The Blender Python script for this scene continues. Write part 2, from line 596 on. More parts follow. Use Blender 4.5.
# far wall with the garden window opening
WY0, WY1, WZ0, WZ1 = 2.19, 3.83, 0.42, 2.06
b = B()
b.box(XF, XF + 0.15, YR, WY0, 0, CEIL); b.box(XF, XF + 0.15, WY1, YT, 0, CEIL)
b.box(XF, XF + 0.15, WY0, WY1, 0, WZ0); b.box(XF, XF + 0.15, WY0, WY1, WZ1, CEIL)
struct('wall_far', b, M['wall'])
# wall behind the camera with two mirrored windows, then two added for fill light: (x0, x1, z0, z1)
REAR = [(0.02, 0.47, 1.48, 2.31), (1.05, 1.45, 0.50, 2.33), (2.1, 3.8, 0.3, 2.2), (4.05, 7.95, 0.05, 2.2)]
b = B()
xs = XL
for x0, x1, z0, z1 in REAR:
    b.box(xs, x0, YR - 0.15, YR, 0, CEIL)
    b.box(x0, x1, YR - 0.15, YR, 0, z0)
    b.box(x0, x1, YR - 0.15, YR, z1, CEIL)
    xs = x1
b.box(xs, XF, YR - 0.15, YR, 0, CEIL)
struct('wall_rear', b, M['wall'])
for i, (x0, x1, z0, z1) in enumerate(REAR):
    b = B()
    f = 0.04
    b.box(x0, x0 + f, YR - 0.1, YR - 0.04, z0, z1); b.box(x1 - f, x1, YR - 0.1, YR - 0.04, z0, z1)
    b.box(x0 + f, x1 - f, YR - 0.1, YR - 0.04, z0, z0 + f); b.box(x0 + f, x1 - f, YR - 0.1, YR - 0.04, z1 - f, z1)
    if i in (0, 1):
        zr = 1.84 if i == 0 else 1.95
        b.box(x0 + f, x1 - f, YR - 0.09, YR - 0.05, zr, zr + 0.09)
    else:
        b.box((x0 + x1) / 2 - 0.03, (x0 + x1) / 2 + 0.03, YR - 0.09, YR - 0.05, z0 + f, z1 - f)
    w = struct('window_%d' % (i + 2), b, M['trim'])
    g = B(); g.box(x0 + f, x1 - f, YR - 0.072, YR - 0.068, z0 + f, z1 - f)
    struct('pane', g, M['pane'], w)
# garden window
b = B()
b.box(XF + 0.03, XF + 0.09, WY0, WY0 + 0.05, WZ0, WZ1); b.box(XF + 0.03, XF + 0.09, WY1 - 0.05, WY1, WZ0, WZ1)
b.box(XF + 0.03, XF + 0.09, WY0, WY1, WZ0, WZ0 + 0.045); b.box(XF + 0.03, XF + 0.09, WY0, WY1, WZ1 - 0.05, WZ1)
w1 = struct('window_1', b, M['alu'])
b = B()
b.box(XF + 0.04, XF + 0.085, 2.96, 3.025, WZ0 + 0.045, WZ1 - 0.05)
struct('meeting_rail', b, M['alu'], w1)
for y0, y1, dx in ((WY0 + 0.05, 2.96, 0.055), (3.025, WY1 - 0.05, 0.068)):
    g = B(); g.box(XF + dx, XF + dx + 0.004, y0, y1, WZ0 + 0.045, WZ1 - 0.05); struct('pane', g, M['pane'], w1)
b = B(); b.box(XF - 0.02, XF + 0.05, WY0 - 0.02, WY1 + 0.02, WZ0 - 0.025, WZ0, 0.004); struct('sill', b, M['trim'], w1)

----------

| Exercise requirements |
Output the whole listing above again, word for word.

| Problem solution |
The Blender Python script for this scene continues. Write part 2, from line 596 on. More parts follow. Use Blender 4.5.
# far wall with the garden window opening
WY0, WY1, WZ0, WZ1 = 2.19, 3.83, 0.42, 2.06
b = B()
b.box(XF, XF + 0.15, YR, WY0, 0, CEIL); b.box(XF, XF + 0.15, WY1, YT, 0, CEIL)
b.box(XF, XF + 0.15, WY0, WY1, 0, WZ0); b.box(XF, XF + 0.15, WY0, WY1, WZ1, CEIL)
struct('wall_far', b, M['wall'])
# wall behind the camera with two mirrored windows, then two added for fill light: (x0, x1, z0, z1)
REAR = [(0.02, 0.47, 1.48, 2.31), (1.05, 1.45, 0.50, 2.33), (2.1, 3.8, 0.3, 2.2), (4.05, 7.95, 0.05, 2.2)]
b = B()
xs = XL
for x0, x1, z0, z1 in REAR:
    b.box(xs, x0, YR - 0.15, YR, 0, CEIL)
    b.box(x0, x1, YR - 0.15, YR, 0, z0)
    b.box(x0, x1, YR - 0.15, YR, z1, CEIL)
    xs = x1
b.box(xs, XF, YR - 0.15, YR, 0, CEIL)
struct('wall_rear', b, M['wall'])
for i, (x0, x1, z0, z1) in enumerate(REAR):
    b = B()
    f = 0.04
    b.box(x0, x0 + f, YR - 0.1, YR - 0.04, z0, z1); b.box(x1 - f, x1, YR - 0.1, YR - 0.04, z0, z1)
    b.box(x0 + f, x1 - f, YR - 0.1, YR - 0.04, z0, z0 + f); b.box(x0 + f, x1 - f, YR - 0.1, YR - 0.04, z1 - f, z1)
    if i in (0, 1):
        zr = 1.84 if i == 0 else 1.95
        b.box(x0 + f, x1 - f, YR - 0.09, YR - 0.05, zr, zr + 0.09)
    else:
        b.box((x0 + x1) / 2 - 0.03, (x0 + x1) / 2 + 0.03, YR - 0.09, YR - 0.05, z0 + f, z1 - f)
    w = struct('window_%d' % (i + 2), b, M['trim'])
    g = B(); g.box(x0 + f, x1 - f, YR - 0.072, YR - 0.068, z0 + f, z1 - f)
    struct('pane', g, M['pane'], w)
# garden window
b = B()
b.box(XF + 0.03, XF + 0.09, WY0, WY0 + 0.05, WZ0, WZ1); b.box(XF + 0.03, XF + 0.09, WY1 - 0.05, WY1, WZ0, WZ1)
b.box(XF + 0.03, XF + 0.09, WY0, WY1, WZ0, WZ0 + 0.045); b.box(XF + 0.03, XF + 0.09, WY0, WY1, WZ1 - 0.05, WZ1)
w1 = struct('window_1', b, M['alu'])
b = B()
b.box(XF + 0.04, XF + 0.085, 2.96, 3.025, WZ0 + 0.045, WZ1 - 0.05)
struct('meeting_rail', b, M['alu'], w1)
for y0, y1, dx in ((WY0 + 0.05, 2.96, 0.055), (3.025, WY1 - 0.05, 0.068)):
    g = B(); g.box(XF + dx, XF + dx + 0.004, y0, y1, WZ0 + 0.045, WZ1 - 0.05); struct('pane', g, M['pane'], w1)
b = B(); b.box(XF - 0.02, XF + 0.05, WY0 - 0.02, WY1 + 0.02, WZ0 - 0.025, WZ0, 0.004); struct('sill', b, M['trim'], w1)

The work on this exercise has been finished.